Quantized chiral edge conduction on reconfigurable domain walls of a magnetic topological insulator

TL;DR

This paper demonstrates the creation and control of quantized chiral edge conduction along magnetic domain walls in a topological insulator, enabling reconfigurable dissipation-less electronic pathways.

Contribution

It provides the first experimental realization of reconfigurable chiral edge states on magnetic domain walls in a topological insulator, combining design, fabrication, and proof-of-concept device demonstrations.

Findings

Confirmed the existence of chiral edge conduction along magnetic domain walls.

Demonstrated reconfigurability of domain wall channels using magnetic force microscopy.

Validated device operation with Landauer-Buttiker formalism.

Abstract

The electronic orders in magnetic and dielectric materials form the domains with different signs of order parameters.
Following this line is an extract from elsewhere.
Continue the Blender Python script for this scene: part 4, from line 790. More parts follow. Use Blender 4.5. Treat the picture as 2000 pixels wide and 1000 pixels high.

The control of configuration and motion of the domain walls (DWs) enables gigantic, nonvolatile responses against minute external fields, forming the bases of contemporary electronics. As an extension of the DW function concept, we realize the one-dimensional quantized conduction on the magnetic DWs of a topological insulator (TI). The DW of a magnetic TI is predicted to host the chiral edge state (CES) of dissipation-less nature when each magnetic domain is in the quantum anomalous Hall state. We design and fabricate the magnetic domains in a magnetic TI film with the tip of the magnetic force microscope, and clearly prove the existence of the chiral one-dimensional edge conduction along the prescribed DWs. The proof-of-concept devices based on the reconfigurable CES and Landauer-Buttiker formalism are exemplified for multiple-domain configurations with the well-defined DW channels.